**Work required:** Look through the lines below and extract each one that contains "Write".

**Task inputs:**
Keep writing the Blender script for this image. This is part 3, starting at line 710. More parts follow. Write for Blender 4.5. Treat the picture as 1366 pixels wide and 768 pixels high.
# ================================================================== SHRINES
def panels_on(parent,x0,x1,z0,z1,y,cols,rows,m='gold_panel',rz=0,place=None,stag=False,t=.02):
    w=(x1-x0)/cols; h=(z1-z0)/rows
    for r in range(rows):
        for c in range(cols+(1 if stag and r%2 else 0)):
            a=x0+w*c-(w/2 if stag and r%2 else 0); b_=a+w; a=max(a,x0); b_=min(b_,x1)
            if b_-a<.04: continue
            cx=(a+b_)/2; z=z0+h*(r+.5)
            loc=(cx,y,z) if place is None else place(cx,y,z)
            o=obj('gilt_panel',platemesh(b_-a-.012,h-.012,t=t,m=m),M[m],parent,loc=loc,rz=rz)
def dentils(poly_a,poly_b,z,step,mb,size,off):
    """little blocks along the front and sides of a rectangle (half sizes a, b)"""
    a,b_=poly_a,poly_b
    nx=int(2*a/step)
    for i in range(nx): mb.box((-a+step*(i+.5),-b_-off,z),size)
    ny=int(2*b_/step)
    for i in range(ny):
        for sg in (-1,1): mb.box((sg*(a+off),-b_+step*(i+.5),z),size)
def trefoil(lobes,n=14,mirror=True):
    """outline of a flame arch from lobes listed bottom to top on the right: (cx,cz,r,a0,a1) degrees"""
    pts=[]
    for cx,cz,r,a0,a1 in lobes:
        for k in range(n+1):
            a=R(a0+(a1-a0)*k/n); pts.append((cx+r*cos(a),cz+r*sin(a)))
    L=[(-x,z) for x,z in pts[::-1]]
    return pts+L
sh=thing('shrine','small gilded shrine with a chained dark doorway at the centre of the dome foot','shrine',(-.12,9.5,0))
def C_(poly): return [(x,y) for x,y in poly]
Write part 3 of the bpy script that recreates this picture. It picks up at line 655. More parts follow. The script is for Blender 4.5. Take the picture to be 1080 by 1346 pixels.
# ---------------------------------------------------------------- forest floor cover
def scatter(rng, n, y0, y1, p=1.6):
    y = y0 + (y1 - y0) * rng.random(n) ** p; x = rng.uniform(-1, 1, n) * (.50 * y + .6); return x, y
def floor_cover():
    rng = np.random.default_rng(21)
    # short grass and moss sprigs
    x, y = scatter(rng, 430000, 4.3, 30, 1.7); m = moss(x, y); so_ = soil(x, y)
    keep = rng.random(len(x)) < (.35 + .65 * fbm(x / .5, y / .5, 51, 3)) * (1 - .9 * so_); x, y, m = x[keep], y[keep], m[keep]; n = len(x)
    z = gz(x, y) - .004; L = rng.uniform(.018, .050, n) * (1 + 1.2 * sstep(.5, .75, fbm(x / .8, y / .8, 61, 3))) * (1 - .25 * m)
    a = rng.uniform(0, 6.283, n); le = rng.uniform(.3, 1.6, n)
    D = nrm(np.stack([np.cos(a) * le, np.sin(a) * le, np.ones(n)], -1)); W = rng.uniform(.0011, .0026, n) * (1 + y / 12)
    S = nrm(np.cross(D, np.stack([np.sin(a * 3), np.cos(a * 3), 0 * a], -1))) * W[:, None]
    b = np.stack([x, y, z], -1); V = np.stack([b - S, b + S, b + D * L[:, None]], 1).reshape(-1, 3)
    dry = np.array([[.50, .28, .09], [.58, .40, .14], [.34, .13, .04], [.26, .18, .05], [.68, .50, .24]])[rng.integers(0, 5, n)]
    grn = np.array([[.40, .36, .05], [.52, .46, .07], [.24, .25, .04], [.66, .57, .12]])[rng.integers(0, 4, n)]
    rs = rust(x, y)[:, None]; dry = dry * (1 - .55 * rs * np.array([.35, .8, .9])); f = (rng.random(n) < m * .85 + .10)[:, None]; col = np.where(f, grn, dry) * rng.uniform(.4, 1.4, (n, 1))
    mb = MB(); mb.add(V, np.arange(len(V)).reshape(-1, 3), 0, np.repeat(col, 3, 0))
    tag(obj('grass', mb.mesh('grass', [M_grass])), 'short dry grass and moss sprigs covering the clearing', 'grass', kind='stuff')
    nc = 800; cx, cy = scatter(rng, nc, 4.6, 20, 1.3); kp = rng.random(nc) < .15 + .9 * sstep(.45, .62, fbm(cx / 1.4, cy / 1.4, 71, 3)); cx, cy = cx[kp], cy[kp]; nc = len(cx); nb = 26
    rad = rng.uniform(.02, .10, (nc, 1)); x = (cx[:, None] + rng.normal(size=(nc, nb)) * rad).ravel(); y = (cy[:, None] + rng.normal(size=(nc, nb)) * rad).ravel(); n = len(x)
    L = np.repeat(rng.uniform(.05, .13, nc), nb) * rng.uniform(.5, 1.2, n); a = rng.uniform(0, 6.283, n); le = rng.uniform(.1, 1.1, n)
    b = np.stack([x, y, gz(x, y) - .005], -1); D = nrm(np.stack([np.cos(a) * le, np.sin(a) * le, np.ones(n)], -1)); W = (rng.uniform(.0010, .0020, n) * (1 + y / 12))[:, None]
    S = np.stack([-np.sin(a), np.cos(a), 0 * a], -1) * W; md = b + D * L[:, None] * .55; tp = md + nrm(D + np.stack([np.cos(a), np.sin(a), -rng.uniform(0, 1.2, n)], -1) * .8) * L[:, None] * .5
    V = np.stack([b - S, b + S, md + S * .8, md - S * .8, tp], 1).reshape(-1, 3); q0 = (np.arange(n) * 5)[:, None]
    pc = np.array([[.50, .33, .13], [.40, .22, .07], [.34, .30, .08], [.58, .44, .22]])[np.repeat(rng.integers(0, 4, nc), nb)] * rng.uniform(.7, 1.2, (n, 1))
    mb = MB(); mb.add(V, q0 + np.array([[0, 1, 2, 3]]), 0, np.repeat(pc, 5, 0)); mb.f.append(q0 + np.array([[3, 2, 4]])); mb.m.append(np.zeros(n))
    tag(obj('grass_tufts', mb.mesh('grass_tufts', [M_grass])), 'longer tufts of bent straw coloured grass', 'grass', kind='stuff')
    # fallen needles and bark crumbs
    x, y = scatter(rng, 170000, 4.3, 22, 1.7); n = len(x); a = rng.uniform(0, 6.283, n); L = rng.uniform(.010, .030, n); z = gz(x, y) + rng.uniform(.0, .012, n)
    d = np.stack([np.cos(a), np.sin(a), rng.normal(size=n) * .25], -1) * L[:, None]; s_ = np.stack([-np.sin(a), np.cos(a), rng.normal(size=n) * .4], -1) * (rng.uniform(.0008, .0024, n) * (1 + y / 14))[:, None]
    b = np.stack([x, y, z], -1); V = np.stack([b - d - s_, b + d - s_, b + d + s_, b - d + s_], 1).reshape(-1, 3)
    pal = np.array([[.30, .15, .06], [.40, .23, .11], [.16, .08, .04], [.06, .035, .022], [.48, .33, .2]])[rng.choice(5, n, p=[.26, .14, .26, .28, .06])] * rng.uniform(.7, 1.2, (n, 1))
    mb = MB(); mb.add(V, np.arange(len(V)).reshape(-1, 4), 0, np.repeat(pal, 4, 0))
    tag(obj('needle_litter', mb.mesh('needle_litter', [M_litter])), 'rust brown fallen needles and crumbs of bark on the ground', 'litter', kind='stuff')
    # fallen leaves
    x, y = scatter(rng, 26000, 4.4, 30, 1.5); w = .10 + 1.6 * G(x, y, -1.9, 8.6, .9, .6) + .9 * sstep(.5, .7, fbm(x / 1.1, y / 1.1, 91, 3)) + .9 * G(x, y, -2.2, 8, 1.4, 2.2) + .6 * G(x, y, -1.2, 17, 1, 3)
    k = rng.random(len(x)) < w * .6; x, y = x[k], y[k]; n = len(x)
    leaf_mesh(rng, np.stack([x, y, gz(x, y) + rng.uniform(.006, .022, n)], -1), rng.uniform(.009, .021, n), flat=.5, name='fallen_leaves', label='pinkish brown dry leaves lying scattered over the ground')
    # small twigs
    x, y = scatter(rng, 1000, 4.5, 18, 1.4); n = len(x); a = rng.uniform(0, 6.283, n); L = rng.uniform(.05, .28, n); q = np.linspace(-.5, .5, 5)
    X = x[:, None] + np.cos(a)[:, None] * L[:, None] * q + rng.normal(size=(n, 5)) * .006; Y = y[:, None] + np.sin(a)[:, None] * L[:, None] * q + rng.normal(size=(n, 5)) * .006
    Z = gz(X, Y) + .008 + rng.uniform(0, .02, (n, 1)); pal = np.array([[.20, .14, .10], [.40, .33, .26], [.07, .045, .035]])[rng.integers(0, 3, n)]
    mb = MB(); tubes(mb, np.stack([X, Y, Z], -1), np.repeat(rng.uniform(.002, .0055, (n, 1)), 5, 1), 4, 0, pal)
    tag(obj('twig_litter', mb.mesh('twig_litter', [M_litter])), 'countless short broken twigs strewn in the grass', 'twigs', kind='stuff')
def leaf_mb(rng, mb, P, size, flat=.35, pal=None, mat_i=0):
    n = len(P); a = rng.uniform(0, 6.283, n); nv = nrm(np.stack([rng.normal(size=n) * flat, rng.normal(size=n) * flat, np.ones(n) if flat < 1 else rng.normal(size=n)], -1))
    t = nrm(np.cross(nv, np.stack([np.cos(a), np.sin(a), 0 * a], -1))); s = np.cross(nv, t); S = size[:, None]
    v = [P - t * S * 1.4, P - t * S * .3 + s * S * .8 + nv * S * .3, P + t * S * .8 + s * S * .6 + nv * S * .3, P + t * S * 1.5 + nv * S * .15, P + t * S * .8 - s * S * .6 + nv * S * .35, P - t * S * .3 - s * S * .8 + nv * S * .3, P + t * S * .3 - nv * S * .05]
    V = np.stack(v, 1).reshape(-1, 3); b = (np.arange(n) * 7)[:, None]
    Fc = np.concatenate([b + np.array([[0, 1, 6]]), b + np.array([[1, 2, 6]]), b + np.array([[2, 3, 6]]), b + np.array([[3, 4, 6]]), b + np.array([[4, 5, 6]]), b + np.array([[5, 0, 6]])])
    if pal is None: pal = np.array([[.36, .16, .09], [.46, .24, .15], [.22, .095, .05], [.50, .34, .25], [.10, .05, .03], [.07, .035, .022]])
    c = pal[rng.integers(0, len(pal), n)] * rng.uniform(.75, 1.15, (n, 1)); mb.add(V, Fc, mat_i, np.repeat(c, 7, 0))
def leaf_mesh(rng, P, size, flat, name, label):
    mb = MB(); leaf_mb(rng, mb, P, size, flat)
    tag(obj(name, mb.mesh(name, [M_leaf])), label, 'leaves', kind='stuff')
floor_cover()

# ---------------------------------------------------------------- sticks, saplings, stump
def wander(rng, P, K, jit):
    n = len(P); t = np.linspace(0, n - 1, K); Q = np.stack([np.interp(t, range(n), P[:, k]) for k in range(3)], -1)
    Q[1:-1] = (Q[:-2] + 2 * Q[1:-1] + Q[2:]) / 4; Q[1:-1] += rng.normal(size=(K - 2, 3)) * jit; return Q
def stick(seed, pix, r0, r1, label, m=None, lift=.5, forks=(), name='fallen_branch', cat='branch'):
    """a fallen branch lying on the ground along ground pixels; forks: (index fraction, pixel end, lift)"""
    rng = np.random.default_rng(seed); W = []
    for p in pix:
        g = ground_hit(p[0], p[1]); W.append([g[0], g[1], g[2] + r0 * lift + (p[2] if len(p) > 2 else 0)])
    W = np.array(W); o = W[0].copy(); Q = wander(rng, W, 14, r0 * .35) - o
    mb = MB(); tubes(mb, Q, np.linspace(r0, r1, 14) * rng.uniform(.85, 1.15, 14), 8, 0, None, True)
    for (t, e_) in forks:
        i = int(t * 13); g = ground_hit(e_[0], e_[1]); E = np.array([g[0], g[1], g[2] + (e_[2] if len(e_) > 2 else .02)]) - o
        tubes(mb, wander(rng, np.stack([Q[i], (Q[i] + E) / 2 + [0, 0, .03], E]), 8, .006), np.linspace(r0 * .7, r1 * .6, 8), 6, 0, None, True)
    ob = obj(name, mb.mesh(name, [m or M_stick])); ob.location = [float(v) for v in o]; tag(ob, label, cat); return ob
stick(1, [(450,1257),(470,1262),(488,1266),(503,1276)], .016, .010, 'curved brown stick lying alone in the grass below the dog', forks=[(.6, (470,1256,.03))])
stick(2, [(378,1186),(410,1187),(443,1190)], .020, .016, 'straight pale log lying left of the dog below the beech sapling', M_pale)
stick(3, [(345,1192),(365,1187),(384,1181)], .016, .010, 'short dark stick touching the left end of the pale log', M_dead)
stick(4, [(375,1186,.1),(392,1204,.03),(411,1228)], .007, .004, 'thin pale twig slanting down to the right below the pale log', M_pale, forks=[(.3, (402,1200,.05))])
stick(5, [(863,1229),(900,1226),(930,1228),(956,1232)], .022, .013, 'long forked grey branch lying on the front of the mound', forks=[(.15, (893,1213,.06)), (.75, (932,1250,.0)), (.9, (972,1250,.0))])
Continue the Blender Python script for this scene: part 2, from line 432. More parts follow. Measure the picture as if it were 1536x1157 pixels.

**Task response:**
Keep writing the Blender script for this image. This is part 3, starting at line 710. More parts follow. Write for Blender 4.5. Treat the picture as 1366 pixels wide and 768 pixels high.
Write part 3 of the bpy script that recreates this picture. It picks up at line 655. More parts follow. The script is for Blender 4.5. Take the picture to be 1080 by 1346 pixels.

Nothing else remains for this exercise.